* START DATA EXTRACT *

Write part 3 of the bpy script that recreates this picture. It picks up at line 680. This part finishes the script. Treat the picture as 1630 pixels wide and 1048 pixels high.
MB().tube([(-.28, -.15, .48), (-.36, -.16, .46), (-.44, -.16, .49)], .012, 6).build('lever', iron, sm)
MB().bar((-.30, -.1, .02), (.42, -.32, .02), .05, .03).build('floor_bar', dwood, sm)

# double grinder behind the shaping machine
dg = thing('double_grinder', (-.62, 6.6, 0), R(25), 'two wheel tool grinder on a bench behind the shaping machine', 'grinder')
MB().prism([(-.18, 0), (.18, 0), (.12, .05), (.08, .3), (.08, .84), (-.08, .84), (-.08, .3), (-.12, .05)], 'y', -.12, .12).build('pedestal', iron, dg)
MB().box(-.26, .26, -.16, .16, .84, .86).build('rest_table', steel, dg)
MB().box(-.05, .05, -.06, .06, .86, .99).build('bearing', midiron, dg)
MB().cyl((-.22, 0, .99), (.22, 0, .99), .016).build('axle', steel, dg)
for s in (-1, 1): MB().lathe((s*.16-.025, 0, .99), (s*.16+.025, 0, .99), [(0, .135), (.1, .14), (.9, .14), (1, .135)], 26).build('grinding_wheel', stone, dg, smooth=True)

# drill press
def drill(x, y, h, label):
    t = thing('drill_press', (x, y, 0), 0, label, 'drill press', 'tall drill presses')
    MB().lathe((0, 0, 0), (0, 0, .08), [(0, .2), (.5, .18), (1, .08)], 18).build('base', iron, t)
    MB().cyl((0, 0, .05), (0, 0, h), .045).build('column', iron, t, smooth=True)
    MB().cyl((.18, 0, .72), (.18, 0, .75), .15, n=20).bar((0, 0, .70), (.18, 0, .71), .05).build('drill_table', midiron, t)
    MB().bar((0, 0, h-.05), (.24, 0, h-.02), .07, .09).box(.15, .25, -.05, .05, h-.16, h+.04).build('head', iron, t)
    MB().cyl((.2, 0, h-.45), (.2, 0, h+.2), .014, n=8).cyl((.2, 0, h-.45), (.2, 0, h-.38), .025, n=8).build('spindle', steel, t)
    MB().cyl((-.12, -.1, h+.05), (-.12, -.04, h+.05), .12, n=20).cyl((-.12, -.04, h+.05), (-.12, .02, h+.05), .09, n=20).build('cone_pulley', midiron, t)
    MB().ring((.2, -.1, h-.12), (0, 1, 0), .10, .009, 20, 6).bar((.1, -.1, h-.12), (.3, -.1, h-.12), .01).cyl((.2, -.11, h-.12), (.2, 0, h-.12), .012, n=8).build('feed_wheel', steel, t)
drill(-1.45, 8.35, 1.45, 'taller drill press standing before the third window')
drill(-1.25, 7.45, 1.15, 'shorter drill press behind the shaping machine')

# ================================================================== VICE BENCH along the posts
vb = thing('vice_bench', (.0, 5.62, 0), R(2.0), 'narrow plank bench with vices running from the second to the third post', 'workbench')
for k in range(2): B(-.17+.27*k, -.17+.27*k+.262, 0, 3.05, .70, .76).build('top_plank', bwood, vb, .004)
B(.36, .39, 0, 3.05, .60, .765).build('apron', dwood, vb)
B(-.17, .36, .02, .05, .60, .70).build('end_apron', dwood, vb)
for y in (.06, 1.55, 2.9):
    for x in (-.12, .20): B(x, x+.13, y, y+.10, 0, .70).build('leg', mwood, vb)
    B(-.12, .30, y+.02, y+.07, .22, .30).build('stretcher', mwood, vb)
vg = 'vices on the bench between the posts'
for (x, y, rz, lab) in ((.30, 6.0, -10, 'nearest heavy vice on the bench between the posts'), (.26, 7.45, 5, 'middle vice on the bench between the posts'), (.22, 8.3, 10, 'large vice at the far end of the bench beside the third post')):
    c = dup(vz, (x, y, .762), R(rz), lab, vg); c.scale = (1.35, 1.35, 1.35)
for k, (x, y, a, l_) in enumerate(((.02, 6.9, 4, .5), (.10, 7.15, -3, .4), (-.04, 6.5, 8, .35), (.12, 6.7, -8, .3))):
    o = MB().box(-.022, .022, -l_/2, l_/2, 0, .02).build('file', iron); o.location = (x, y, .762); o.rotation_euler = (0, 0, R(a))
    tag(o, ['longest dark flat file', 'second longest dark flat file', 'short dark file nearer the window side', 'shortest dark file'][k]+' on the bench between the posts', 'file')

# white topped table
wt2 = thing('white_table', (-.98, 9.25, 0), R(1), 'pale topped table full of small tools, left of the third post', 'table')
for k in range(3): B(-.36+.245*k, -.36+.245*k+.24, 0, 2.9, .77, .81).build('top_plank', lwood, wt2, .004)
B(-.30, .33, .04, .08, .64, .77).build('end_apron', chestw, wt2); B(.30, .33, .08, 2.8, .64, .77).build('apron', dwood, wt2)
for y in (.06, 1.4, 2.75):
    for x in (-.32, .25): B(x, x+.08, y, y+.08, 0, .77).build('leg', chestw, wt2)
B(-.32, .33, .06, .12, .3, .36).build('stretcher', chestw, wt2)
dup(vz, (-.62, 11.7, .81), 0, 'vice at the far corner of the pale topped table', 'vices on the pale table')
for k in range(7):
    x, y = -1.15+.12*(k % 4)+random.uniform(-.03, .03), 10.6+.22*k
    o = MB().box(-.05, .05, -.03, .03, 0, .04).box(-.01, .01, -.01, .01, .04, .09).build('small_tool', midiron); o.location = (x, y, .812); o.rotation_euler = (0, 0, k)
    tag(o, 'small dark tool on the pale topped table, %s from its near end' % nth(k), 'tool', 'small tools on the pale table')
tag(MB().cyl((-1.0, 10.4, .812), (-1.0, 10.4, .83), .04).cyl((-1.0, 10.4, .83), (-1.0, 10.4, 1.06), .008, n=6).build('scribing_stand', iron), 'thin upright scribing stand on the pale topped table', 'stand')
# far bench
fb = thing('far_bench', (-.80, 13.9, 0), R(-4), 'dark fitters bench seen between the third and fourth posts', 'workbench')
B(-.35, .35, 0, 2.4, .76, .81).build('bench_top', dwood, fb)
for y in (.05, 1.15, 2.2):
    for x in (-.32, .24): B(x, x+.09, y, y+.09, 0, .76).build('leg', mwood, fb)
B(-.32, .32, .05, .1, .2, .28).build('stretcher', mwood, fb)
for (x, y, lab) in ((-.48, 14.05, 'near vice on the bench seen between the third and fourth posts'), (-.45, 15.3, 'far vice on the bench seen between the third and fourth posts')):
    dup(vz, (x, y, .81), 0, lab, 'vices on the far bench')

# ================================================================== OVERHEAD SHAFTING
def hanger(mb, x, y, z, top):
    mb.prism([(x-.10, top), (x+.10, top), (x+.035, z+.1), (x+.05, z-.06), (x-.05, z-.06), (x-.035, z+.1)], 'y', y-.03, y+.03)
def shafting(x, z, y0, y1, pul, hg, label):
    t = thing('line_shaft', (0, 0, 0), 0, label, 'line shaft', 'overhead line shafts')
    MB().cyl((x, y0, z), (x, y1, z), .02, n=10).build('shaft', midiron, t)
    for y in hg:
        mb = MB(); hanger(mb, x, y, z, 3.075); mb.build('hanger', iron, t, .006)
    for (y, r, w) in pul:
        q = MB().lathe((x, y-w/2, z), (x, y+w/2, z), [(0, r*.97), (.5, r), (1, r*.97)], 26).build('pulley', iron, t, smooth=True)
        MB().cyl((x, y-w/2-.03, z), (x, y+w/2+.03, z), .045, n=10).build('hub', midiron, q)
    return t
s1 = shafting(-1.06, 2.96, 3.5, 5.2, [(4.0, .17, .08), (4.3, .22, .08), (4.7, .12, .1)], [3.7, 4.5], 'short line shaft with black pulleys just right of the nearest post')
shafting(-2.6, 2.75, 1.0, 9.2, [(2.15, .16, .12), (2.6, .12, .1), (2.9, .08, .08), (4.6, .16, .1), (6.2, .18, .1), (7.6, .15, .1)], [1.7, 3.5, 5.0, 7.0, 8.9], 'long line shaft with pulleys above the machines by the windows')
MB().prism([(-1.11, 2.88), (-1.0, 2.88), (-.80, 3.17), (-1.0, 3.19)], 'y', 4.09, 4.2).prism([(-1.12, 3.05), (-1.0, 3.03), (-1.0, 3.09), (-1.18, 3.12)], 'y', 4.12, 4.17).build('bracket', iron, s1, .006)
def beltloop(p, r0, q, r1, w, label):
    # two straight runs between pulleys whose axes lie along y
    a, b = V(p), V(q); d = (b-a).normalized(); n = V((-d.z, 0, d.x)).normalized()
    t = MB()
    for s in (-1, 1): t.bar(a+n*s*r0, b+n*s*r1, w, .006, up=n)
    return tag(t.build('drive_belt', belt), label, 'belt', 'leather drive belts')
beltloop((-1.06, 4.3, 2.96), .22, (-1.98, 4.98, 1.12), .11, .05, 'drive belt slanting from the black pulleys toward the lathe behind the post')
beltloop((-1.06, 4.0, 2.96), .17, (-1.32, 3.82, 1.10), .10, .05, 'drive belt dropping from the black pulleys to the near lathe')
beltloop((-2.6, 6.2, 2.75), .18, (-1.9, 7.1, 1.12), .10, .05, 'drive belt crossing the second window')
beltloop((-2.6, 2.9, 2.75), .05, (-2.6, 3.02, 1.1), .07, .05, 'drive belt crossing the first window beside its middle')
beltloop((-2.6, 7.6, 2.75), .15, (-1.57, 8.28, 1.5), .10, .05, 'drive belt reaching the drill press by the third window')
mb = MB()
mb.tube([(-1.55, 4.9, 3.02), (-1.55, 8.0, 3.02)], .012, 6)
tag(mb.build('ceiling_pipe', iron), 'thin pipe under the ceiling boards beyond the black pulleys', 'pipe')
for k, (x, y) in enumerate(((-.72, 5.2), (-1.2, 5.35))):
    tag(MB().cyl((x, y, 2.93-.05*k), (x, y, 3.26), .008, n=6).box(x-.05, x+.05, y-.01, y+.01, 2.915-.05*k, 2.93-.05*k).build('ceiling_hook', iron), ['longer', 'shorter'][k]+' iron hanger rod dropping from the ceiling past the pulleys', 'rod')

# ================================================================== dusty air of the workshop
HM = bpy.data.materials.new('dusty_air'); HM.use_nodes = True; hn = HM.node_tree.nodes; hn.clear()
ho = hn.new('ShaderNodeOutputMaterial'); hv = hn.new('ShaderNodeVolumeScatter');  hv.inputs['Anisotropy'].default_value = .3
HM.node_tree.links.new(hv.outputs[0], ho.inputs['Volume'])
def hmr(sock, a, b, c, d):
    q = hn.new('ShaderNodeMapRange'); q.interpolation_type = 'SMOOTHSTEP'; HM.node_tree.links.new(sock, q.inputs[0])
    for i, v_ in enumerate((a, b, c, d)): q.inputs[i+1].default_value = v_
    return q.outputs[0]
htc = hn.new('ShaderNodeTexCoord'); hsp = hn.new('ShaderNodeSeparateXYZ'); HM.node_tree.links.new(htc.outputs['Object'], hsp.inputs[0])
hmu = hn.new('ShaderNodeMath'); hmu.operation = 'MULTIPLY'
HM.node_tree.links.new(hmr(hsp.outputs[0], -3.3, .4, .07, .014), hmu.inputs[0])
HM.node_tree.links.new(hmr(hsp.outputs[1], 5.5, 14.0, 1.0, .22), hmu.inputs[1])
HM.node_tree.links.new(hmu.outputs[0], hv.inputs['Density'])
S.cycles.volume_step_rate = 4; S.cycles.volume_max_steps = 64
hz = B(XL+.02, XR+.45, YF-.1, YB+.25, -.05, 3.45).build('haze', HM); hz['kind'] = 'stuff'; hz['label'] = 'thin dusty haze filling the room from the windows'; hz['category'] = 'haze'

* END DATA EXTRACT *

**TO BE DONE:** Can you write out the lines above, from the first one through the one containing "stone, dg, smooth=True)", exactly as they appear and nothing more?

**SOLUTION TO THE PROBLEM:**
Write part 3 of the bpy script that recreates this picture. It picks up at line 680. This part finishes the script. Treat the picture as 1630 pixels wide and 1048 pixels high.
MB().tube([(-.28, -.15, .48), (-.36, -.16, .46), (-.44, -.16, .49)], .012, 6).build('lever', iron, sm)
MB().bar((-.30, -.1, .02), (.42, -.32, .02), .05, .03).build('floor_bar', dwood, sm)

# double grinder behind the shaping machine
dg = thing('double_grinder', (-.62, 6.6, 0), R(25), 'two wheel tool grinder on a bench behind the shaping machine', 'grinder')
MB().prism([(-.18, 0), (.18, 0), (.12, .05), (.08, .3), (.08, .84), (-.08, .84), (-.08, .3), (-.12, .05)], 'y', -.12, .12).build('pedestal', iron, dg)
MB().box(-.26, .26, -.16, .16, .84, .86).build('rest_table', steel, dg)
MB().box(-.05, .05, -.06, .06, .86, .99).build('bearing', midiron, dg)
MB().cyl((-.22, 0, .99), (.22, 0, .99), .016).build('axle', steel, dg)
for s in (-1, 1): MB().lathe((s*.16-.025, 0, .99), (s*.16+.025, 0, .99), [(0, .135), (.1, .14), (.9, .14), (1, .135)], 26).build('grinding_wheel', stone, dg, smooth=True)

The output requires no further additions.